Спасла меня йога, называвшаяся Сахаджа, я уже писал о ней в рассказе “За грудки”. В религиозном коллективе, состоящим из самых разных людей из разных возрастных групп я узнал, что “несть эллина, и несть иудея”, а есть братья и сёстры, и радостно окунулся в атмосферу групповых медитаций, дымка индийских благовоний и причудливых раг, исполняемых индийскими музыкантами на ситаре, сароде, вине и других невиданных ранее инструментах. Удивительно устроена человеческая психика (в этот момент практикующий психолог, читающий этот рассказ иронически усмехнётся и поднимет бровь)! Я, сам того не осознавая пошёл по пути замещения. Замещал я всякий негатив новыми светлыми и радостными ощущениями. Меня научили делать чистку чакр, принимать ванночки для ног с подсоленной водой (туда уходила негативная энергия) и поднимать свою Кундалини всё выше и выше, а также я научился читать несколько чакр на санскрите, обращённых к богу-ребёнку Шри Ганеше и Божественной Матери, Ади Шакти. Теперь моё утро начиналось с чистки в тазике и пропевания мантр тихим шёпотом, чтобы не разбудить хозяйку квартиры Серафиму Ивановну, у которой я снимал комнату. Курить хотелось по-прежнему, но уже не с такой всепоглощающей силой, можно было держаться, зато теперь постоянно хотелось есть.. Серафима Ивановна, добрая душа, с одной стороны подкармливала меня котлетками с фабрики-кухни первого в стране московского Макдональдс (в трамвайном парке, где она работала диспетчером, реализовывали просроченные брикеты замороженных котлеток для гамбургеров), а с другой стороны, испуганно наблюдала за моими непонятными метаморфозами – курить бросил, лицом посветлел, животом слегка потолстел, и всё время улыбается, а по утрам басурманские песни поёт, не свихнулся ли “мальчик”?

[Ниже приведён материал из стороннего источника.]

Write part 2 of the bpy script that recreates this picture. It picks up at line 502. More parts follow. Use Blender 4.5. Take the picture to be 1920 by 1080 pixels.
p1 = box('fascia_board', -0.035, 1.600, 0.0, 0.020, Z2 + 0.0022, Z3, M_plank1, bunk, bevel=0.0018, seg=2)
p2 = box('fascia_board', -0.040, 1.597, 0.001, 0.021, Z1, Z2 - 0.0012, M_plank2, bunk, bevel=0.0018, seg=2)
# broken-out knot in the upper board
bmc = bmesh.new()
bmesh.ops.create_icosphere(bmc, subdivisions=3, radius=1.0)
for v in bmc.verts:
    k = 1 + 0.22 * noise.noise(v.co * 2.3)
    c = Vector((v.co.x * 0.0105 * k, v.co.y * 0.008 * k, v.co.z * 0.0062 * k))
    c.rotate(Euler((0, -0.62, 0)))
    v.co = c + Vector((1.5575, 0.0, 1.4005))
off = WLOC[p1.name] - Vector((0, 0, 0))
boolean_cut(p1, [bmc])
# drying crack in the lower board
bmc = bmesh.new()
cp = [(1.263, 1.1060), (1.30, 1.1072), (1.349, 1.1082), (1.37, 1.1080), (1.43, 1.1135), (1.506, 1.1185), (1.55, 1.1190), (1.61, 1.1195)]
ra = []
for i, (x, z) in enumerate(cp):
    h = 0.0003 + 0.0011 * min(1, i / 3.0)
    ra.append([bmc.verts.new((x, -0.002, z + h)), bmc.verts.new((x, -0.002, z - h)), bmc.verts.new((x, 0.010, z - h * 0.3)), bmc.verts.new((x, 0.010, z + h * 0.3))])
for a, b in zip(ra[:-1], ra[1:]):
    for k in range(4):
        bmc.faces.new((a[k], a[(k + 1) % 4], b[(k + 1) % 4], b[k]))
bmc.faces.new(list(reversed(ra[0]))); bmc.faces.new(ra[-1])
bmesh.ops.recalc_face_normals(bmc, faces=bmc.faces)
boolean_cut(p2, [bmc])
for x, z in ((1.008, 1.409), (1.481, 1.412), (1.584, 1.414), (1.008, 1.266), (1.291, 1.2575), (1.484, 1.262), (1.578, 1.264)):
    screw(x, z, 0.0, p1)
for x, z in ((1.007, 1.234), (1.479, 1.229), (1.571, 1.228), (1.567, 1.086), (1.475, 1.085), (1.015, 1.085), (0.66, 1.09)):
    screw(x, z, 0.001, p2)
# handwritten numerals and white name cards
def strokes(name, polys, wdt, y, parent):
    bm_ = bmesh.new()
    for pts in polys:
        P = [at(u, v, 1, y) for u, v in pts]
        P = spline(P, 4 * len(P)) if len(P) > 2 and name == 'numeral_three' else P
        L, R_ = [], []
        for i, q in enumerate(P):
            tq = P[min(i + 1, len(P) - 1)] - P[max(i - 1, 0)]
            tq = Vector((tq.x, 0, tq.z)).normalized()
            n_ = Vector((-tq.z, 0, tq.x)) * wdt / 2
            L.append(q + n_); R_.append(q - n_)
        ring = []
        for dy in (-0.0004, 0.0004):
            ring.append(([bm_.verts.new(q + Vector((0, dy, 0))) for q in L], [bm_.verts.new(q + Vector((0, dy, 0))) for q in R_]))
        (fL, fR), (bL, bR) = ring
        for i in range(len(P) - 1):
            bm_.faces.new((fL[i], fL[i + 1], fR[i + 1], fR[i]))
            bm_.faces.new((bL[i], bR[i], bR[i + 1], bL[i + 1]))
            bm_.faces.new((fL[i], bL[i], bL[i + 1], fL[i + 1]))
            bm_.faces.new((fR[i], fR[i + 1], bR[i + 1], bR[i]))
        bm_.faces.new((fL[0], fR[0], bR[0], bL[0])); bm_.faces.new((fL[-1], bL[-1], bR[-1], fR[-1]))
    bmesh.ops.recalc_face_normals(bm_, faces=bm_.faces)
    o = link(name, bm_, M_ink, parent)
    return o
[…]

Наступил март 1991 года, последнего года СССР и Советской власти. Я жил на Краснобогатырской улице, и относительно недалеко начинались лесные массивы Сокольников. Стало рано светать, и после медитации я одевался, и шёл в лес. Убедившись, что рядом никого нет, снимал куртку, шапку, рубашку, и обнажившись по пояс, ложился спиной в рыхлый весенний снег. Закрывая глаза, я чувствовал как какой-то невиданной силы пылесос вытягивает из меня жар и желание затянуться сладким ядовитым дымом, вся эта горячая волна уходила в землю, как в большую губку, а тело становилось прохладным, лёгким и чистым.. Я порвал со старыми друзьями и не появлялся в курящих компаниях, чтобы не подвергать себя искушениям, точнее, один раз пришёл, но не просидев и десяти минут ретировался под предлогом, что забыл выключить дома газовую плиту. Теперь моей компанией стали некурящие сахаджа-йоги.
Прошло примерно полгода, и в августе, незадолго до знаменитого путча ГКЧП, я наведался в гости к другу Володе Селицкому, замечательному поэту и человеку энциклопедических знаний. Я чувствовал себя, как говорится, “на коне”, и в эйфорическом состоянии новой реальности непрерывно “просветлял” окружающих, рассказывая о том, как “должно быть на самом деле”. По прошествии 30 лет я должен отдать должное терпению и такту Володи, который спокойно меня выслушивал, и не только не выставил вон, но даже не перебивал. Он просто закурил и с наслаждением затянулся. И в этот момент я почувствовал сильнейшее, почти непреодолимое желание вытащить сигарету из пачки, лежавшей на столе маленькой кухни в типовой московской квартире, прикурить, и пропустить сквозь свои посветлевшие лёгкие сладкую, крепкую, горячую, ядовитую струю! Я чуть не задохнулся от подступившей слюны, сбился с речи, и стремглав выбежал на балкон, вдохнуть свежего чертановского воздуха.. Я смотрел вдаль, на многополосное шоссе, ведущее к магазину “Прага”, и размышлял о том, чьё желание я сейчас ощутил? Было ли оно моим? Или принадлежало невидимому бесу-искусителю, на санскрите именуемому “бхути”? Это было последнее табачное искушение, которое я преодолел. С тех пор я не курю.

P.S. Читатель недоверчиво усмехнётся и скажет: “Да ладно! Что, ни разу так и закурил, ну хоть любопытства ради?”.
Отвечу – закурил несколько раз, любопытства ради, но курить снова не стал. Не хочу, не нуждаюсь, не буду. Я бросил. В марте 1991 года.